[PROBLEM] Output every line of the data exactly as it appears.

[SOURCE EXCERPT]

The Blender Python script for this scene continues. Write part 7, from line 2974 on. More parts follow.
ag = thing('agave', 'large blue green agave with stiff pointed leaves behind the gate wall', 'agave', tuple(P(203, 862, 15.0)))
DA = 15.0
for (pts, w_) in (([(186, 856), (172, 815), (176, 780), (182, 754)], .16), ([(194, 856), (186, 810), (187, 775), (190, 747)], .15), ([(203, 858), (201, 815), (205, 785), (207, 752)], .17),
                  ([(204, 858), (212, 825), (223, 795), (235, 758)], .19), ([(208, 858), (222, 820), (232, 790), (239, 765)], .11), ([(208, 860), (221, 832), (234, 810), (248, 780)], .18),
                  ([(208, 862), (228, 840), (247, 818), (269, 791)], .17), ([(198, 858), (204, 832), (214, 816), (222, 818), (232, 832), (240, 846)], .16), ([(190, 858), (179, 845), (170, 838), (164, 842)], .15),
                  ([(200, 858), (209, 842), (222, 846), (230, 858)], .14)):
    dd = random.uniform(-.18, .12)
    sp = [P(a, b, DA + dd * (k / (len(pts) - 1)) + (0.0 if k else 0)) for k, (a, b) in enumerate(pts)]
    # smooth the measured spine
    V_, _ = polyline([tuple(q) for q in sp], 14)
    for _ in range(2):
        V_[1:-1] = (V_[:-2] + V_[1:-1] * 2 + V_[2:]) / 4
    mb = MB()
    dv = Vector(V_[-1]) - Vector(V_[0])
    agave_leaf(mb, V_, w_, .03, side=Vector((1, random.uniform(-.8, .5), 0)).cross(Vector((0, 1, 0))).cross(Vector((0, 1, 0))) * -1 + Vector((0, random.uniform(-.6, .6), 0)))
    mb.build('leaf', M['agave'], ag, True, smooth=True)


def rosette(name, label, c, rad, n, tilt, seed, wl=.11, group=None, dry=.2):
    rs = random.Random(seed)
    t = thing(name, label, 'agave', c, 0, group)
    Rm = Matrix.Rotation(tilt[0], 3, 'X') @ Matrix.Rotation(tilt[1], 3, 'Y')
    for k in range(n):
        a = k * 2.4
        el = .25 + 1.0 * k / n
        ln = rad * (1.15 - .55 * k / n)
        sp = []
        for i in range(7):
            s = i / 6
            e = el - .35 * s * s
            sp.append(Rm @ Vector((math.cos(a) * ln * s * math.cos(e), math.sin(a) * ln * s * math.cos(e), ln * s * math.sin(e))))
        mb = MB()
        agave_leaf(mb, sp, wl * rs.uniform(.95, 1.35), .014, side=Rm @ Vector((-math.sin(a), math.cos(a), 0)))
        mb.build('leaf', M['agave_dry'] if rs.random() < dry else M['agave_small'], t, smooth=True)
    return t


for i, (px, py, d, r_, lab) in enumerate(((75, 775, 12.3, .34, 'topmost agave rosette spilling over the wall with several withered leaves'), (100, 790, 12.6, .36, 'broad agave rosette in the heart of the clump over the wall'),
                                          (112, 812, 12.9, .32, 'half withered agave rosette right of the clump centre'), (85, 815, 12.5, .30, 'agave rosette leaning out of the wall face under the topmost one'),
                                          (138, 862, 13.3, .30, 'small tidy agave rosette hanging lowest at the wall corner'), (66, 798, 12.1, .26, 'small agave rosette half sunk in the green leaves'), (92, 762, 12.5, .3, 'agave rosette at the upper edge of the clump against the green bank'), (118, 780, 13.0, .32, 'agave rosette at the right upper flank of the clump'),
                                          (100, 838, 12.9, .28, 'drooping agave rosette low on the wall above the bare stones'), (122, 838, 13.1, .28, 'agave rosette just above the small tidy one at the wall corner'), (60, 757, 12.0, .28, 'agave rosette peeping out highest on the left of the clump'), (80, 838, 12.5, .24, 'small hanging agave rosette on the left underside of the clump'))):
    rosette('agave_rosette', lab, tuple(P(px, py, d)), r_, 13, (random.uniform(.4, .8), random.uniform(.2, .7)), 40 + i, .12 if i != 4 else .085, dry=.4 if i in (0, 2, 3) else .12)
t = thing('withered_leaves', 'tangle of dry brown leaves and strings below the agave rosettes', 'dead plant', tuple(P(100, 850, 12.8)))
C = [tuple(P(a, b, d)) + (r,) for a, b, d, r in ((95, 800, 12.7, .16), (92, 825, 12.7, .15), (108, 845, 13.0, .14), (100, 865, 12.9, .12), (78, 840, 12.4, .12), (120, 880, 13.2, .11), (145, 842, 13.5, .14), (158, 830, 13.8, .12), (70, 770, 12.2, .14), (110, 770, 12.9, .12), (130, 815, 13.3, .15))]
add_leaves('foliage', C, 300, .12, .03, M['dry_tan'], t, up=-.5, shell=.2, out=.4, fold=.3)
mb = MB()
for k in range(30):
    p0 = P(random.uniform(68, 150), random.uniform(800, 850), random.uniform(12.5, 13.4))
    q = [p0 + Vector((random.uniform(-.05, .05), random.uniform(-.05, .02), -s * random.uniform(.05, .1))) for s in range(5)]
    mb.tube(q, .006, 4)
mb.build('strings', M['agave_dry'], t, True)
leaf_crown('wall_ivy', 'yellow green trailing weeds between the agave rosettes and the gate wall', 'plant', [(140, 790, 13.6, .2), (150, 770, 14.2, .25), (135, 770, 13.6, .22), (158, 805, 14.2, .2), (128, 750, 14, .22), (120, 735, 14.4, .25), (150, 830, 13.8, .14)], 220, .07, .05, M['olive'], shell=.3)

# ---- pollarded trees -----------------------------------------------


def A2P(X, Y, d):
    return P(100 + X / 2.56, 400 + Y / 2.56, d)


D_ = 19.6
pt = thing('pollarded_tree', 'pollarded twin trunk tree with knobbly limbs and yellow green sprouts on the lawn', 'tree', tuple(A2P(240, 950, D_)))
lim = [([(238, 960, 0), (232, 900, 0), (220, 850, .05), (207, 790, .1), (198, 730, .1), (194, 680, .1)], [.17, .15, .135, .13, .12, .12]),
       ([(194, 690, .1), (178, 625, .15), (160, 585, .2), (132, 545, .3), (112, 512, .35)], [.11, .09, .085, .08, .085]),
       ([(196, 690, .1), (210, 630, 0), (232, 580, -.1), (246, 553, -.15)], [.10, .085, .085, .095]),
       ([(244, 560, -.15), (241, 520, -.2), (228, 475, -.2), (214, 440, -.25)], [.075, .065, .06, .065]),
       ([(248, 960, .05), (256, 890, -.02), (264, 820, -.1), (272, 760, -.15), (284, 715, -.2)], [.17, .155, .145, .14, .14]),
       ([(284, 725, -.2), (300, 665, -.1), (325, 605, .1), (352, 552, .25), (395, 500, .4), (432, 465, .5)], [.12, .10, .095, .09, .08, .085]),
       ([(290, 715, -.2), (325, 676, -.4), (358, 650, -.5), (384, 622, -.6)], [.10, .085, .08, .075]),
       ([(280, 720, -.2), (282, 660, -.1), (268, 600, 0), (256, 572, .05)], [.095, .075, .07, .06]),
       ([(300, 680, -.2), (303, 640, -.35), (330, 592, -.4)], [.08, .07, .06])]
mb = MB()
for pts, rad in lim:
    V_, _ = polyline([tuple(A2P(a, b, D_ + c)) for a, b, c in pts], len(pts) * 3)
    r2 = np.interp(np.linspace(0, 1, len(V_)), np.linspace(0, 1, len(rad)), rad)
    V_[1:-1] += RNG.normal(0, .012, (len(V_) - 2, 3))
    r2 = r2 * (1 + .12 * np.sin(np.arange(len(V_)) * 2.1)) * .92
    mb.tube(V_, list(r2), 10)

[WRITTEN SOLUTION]
The Blender Python script for this scene continues. Write part 7, from line 2974 on. More parts follow.
ag = thing('agave', 'large blue green agave with stiff pointed leaves behind the gate wall', 'agave', tuple(P(203, 862, 15.0)))
DA = 15.0
for (pts, w_) in (([(186, 856), (172, 815), (176, 780), (182, 754)], .16), ([(194, 856), (186, 810), (187, 775), (190, 747)], .15), ([(203, 858), (201, 815), (205, 785), (207, 752)], .17),
                  ([(204, 858), (212, 825), (223, 795), (235, 758)], .19), ([(208, 858), (222, 820), (232, 790), (239, 765)], .11), ([(208, 860), (221, 832), (234, 810), (248, 780)], .18),
                  ([(208, 862), (228, 840), (247, 818), (269, 791)], .17), ([(198, 858), (204, 832), (214, 816), (222, 818), (232, 832), (240, 846)], .16), ([(190, 858), (179, 845), (170, 838), (164, 842)], .15),
                  ([(200, 858), (209, 842), (222, 846), (230, 858)], .14)):
    dd = random.uniform(-.18, .12)
    sp = [P(a, b, DA + dd * (k / (len(pts) - 1)) + (0.0 if k else 0)) for k, (a, b) in enumerate(pts)]
    # smooth the measured spine
    V_, _ = polyline([tuple(q) for q in sp], 14)
    for _ in range(2):
        V_[1:-1] = (V_[:-2] + V_[1:-1] * 2 + V_[2:]) / 4
    mb = MB()
    dv = Vector(V_[-1]) - Vector(V_[0])
    agave_leaf(mb, V_, w_, .03, side=Vector((1, random.uniform(-.8, .5), 0)).cross(Vector((0, 1, 0))).cross(Vector((0, 1, 0))) * -1 + Vector((0, random.uniform(-.6, .6), 0)))
    mb.build('leaf', M['agave'], ag, True, smooth=True)


def rosette(name, label, c, rad, n, tilt, seed, wl=.11, group=None, dry=.2):
    rs = random.Random(seed)
    t = thing(name, label, 'agave', c, 0, group)
    Rm = Matrix.Rotation(tilt[0], 3, 'X') @ Matrix.Rotation(tilt[1], 3, 'Y')
    for k in range(n):
        a = k * 2.4
        el = .25 + 1.0 * k / n
        ln = rad * (1.15 - .55 * k / n)
        sp = []
        for i in range(7):
            s = i / 6
            e = el - .35 * s * s
            sp.append(Rm @ Vector((math.cos(a) * ln * s * math.cos(e), math.sin(a) * ln * s * math.cos(e), ln * s * math.sin(e))))
        mb = MB()
        agave_leaf(mb, sp, wl * rs.uniform(.95, 1.35), .014, side=Rm @ Vector((-math.sin(a), math.cos(a), 0)))
        mb.build('leaf', M['agave_dry'] if rs.random() < dry else M['agave_small'], t, smooth=True)
    return t


for i, (px, py, d, r_, lab) in enumerate(((75, 775, 12.3, .34, 'topmost agave rosette spilling over the wall with several withered leaves'), (100, 790, 12.6, .36, 'broad agave rosette in the heart of the clump over the wall'),
                                          (112, 812, 12.9, .32, 'half withered agave rosette right of the clump centre'), (85, 815, 12.5, .30, 'agave rosette leaning out of the wall face under the topmost one'),
                                          (138, 862, 13.3, .30, 'small tidy agave rosette hanging lowest at the wall corner'), (66, 798, 12.1, .26, 'small agave rosette half sunk in the green leaves'), (92, 762, 12.5, .3, 'agave rosette at the upper edge of the clump against the green bank'), (118, 780, 13.0, .32, 'agave rosette at the right upper flank of the clump'),
                                          (100, 838, 12.9, .28, 'drooping agave rosette low on the wall above the bare stones'), (122, 838, 13.1, .28, 'agave rosette just above the small tidy one at the wall corner'), (60, 757, 12.0, .28, 'agave rosette peeping out highest on the left of the clump'), (80, 838, 12.5, .24, 'small hanging agave rosette on the left underside of the clump'))):
    rosette('agave_rosette', lab, tuple(P(px, py, d)), r_, 13, (random.uniform(.4, .8), random.uniform(.2, .7)), 40 + i, .12 if i != 4 else .085, dry=.4 if i in (0, 2, 3) else .12)
t = thing('withered_leaves', 'tangle of dry brown leaves and strings below the agave rosettes', 'dead plant', tuple(P(100, 850, 12.8)))
C = [tuple(P(a, b, d)) + (r,) for a, b, d, r in ((95, 800, 12.7, .16), (92, 825, 12.7, .15), (108, 845, 13.0, .14), (100, 865, 12.9, .12), (78, 840, 12.4, .12), (120, 880, 13.2, .11), (145, 842, 13.5, .14), (158, 830, 13.8, .12), (70, 770, 12.2, .14), (110, 770, 12.9, .12), (130, 815, 13.3, .15))]
add_leaves('foliage', C, 300, .12, .03, M['dry_tan'], t, up=-.5, shell=.2, out=.4, fold=.3)
mb = MB()
for k in range(30):
    p0 = P(random.uniform(68, 150), random.uniform(800, 850), random.uniform(12.5, 13.4))
    q = [p0 + Vector((random.uniform(-.05, .05), random.uniform(-.05, .02), -s * random.uniform(.05, .1))) for s in range(5)]
    mb.tube(q, .006, 4)
mb.build('strings', M['agave_dry'], t, True)
leaf_crown('wall_ivy', 'yellow green trailing weeds between the agave rosettes and the gate wall', 'plant', [(140, 790, 13.6, .2), (150, 770, 14.2, .25), (135, 770, 13.6, .22), (158, 805, 14.2, .2), (128, 750, 14, .22), (120, 735, 14.4, .25), (150, 830, 13.8, .14)], 220, .07, .05, M['olive'], shell=.3)

# ---- pollarded trees -----------------------------------------------


def A2P(X, Y, d):
    return P(100 + X / 2.56, 400 + Y / 2.56, d)


D_ = 19.6
pt = thing('pollarded_tree', 'pollarded twin trunk tree with knobbly limbs and yellow green sprouts on the lawn', 'tree', tuple(A2P(240, 950, D_)))
lim = [([(238, 960, 0), (232, 900, 0), (220, 850, .05), (207, 790, .1), (198, 730, .1), (194, 680, .1)], [.17, .15, .135, .13, .12, .12]),
       ([(194, 690, .1), (178, 625, .15), (160, 585, .2), (132, 545, .3), (112, 512, .35)], [.11, .09, .085, .08, .085]),
       ([(196, 690, .1), (210, 630, 0), (232, 580, -.1), (246, 553, -.15)], [.10, .085, .085, .095]),
       ([(244, 560, -.15), (241, 520, -.2), (228, 475, -.2), (214, 440, -.25)], [.075, .065, .06, .065]),
       ([(248, 960, .05), (256, 890, -.02), (264, 820, -.1), (272, 760, -.15), (284, 715, -.2)], [.17, .155, .145, .14, .14]),
       ([(284, 725, -.2), (300, 665, -.1), (325, 605, .1), (352, 552, .25), (395, 500, .4), (432, 465, .5)], [.12, .10, .095, .09, .08, .085]),
       ([(290, 715, -.2), (325, 676, -.4), (358, 650, -.5), (384, 622, -.6)], [.10, .085, .08, .075]),
       ([(280, 720, -.2), (282, 660, -.1), (268, 600, 0), (256, 572, .05)], [.095, .075, .07, .06]),
       ([(300, 680, -.2), (303, 640, -.35), (330, 592, -.4)], [.08, .07, .06])]
mb = MB()
for pts, rad in lim:
    V_, _ = polyline([tuple(A2P(a, b, D_ + c)) for a, b, c in pts], len(pts) * 3)
    r2 = np.interp(np.linspace(0, 1, len(V_)), np.linspace(0, 1, len(rad)), rad)
    V_[1:-1] += RNG.normal(0, .012, (len(V_) - 2, 3))
    r2 = r2 * (1 + .12 * np.sin(np.arange(len(V_)) * 2.1)) * .92
    mb.tube(V_, list(r2), 10)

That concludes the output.